The past is present in Asia these days, with China making pointed references to Japanese aggression during World War II, and the Philippines comparing China’s actions in the South China Sea to those of Nazi Germany. So it’s hardly a surprise that Chinese president Xi Jingping is trying to score some rhetorical points with his upcoming trip to Germany, where he hopes to visit the Holocaust Memorial and other historical sites to embarrass Japan, Reuters reports, citing unnamed diplomats.

Xi especially hopes to highlight “German atonement for its wartime past,” the diplomats said. In contrast to Germany, where Nazi salutes and memorabilia are outlawed, Japanese prime minister Shinzo Abe and other prominent politicians have refused to stop visiting the controversial Yasukuni shrine that honors the nation’s war dead—including several prominent convicted war criminals.
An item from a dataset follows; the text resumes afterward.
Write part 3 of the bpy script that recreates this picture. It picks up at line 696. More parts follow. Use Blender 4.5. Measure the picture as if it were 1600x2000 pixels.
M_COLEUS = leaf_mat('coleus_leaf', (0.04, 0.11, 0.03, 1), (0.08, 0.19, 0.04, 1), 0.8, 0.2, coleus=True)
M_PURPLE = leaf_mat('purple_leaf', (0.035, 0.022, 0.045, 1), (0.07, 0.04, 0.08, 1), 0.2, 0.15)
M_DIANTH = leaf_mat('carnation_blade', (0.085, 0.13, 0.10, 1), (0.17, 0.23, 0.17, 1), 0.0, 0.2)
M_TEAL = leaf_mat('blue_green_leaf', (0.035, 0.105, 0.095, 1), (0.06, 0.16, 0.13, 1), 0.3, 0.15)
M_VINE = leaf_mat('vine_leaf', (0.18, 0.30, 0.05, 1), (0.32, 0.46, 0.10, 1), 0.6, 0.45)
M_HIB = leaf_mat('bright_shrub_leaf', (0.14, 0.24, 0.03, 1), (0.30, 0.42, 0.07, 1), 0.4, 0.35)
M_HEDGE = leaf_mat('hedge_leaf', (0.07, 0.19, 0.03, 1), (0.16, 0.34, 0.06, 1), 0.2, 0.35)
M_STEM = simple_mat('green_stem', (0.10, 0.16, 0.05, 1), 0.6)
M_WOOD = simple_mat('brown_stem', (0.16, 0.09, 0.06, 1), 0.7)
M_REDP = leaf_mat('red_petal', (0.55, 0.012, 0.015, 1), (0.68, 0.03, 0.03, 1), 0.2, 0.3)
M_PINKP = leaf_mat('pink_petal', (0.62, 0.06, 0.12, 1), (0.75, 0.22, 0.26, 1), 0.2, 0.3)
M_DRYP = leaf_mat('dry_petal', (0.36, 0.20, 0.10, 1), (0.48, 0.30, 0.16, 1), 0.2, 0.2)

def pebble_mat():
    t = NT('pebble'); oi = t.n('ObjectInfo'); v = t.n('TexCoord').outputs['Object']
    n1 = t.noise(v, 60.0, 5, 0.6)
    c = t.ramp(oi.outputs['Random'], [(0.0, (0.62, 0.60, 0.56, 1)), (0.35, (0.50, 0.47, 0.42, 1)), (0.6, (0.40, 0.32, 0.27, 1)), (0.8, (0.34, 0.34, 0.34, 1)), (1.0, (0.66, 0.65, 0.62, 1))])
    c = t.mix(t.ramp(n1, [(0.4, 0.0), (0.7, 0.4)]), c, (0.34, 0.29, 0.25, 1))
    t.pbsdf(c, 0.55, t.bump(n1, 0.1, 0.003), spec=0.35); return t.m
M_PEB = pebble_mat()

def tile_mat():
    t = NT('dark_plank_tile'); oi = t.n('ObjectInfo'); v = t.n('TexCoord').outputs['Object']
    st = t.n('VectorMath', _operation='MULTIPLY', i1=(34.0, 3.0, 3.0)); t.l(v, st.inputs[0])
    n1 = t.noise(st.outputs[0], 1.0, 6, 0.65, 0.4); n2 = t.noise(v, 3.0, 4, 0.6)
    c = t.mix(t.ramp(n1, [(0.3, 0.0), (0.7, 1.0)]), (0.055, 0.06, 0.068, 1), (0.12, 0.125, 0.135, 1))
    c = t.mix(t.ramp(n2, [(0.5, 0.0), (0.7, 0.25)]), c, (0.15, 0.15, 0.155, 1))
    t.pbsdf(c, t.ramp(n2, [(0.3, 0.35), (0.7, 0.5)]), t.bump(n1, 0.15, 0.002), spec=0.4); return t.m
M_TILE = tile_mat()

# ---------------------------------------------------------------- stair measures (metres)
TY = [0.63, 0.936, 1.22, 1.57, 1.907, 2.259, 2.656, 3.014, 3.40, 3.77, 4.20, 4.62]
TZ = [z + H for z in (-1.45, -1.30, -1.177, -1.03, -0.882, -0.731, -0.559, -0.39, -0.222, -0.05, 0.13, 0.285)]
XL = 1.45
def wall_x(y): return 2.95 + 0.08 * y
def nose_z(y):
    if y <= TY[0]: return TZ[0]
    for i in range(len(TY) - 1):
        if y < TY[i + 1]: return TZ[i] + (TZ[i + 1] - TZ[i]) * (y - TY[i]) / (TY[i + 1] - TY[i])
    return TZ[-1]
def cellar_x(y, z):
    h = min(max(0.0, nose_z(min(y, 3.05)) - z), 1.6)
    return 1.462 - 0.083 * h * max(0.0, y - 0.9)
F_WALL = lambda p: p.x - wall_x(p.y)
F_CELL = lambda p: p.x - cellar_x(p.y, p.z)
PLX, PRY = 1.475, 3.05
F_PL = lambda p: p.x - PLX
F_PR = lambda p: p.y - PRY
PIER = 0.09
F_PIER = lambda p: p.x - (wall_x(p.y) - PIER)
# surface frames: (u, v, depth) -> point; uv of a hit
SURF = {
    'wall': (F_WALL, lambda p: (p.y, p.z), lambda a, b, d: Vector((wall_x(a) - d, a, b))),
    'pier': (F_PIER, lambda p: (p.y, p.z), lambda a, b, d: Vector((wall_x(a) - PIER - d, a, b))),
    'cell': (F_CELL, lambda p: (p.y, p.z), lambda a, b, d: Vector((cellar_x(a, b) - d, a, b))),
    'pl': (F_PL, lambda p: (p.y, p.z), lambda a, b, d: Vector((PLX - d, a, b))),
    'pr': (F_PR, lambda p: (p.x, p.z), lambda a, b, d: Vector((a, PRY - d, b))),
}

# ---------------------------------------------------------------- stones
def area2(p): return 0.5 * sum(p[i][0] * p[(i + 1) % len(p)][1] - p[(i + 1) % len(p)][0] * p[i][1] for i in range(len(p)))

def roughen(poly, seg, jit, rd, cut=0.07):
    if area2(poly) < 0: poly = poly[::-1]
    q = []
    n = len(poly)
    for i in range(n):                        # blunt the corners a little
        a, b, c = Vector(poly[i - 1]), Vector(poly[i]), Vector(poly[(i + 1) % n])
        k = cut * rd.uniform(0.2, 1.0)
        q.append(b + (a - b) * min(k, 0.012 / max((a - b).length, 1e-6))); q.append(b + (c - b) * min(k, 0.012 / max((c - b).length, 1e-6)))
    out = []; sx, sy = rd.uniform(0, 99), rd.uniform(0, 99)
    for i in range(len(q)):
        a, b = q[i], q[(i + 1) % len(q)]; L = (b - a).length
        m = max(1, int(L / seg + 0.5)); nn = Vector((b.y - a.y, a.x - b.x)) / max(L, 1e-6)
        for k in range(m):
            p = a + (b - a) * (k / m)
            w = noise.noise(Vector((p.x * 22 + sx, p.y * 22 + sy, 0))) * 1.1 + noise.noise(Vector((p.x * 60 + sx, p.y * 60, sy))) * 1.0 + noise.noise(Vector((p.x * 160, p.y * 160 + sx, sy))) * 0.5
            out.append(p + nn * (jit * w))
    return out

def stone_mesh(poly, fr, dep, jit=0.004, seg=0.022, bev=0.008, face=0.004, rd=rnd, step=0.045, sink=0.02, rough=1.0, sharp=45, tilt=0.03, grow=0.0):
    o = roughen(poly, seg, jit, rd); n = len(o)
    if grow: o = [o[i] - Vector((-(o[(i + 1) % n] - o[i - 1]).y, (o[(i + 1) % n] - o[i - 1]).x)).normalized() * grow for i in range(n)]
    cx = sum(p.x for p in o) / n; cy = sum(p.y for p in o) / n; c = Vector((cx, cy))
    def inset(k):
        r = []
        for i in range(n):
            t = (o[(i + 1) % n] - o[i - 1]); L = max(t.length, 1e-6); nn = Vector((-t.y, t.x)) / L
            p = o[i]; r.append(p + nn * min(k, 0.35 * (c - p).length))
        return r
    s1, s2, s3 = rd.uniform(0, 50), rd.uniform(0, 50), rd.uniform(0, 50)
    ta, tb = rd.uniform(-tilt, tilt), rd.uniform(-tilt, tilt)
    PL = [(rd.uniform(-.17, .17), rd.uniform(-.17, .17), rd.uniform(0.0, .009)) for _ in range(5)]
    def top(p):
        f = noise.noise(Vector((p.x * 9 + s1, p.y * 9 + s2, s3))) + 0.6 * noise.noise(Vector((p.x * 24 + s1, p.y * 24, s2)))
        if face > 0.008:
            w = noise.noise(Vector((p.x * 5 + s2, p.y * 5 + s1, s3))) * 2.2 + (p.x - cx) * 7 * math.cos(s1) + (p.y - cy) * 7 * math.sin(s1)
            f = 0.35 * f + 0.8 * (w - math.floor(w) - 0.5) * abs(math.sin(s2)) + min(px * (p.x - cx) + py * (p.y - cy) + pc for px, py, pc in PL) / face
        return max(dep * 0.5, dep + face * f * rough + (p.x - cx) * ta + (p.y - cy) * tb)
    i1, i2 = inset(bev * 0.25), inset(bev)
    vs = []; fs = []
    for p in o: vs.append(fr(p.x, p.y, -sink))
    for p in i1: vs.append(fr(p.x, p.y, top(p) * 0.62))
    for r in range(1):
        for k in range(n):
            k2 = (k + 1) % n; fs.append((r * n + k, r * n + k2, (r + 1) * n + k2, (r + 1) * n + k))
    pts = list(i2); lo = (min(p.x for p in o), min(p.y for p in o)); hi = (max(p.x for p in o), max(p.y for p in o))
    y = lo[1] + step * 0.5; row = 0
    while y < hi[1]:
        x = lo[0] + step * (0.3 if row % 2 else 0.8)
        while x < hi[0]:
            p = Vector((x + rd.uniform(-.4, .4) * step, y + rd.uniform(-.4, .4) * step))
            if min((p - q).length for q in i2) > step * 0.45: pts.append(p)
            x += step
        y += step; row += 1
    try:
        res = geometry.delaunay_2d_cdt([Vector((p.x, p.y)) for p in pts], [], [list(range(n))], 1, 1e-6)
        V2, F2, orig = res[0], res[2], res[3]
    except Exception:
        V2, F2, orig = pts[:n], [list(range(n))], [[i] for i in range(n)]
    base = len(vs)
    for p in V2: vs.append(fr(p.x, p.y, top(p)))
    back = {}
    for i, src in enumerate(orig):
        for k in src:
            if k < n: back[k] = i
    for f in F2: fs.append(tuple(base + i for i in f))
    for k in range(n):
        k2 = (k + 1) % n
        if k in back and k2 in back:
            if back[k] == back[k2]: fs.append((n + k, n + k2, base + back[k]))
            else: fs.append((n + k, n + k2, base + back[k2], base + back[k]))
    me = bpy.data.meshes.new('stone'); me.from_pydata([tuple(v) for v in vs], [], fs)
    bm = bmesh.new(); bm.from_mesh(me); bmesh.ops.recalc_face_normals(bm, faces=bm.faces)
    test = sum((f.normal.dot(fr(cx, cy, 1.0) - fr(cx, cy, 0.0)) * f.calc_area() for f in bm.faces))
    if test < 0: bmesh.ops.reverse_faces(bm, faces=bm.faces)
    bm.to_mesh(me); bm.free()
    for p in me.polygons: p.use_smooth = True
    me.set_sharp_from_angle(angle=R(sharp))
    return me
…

Nearly 300 copies of Anne Frank’s diary have been defaced recently in Tokyo libraries, a coordinated action that may be related to Japan’s request that kamikaze suicide pilots’ farewell letters be enshrined alongside other WWII memorabilia by UNESCO.

German officials have nixed Xi’s Holocaust Museum visit—diplomats told Reuters that “Germans are really uncomfortable with this kind of thing,” and the country “dislikes China constantly bringing up Germany’s painful past.” But as Xi travels through Germany, the Netherlands, Belgium and France in late March there are plenty of other historical sites related to World War II that he could visit, potentially escalating the bitter historical arguments already underway in Asia—along with very modern arguments about disputed islands in the East and South China Seas.

Europe’s ability to reconcile after the war and build the euro zone has relied on a mostly successful “don’t mention the war” doctrine. Rarely have politicians invoked Nazi Germany’s aggression or brutal massacre of millions of its own citizens, and Germany is now the undisputed economic powerhouse of Europe. For many years Japan filled that role in Asia, but in recent years it has been overtaken by China—a reminder that regardless of the outcome of past conflicts, what really matters is the one yet to come.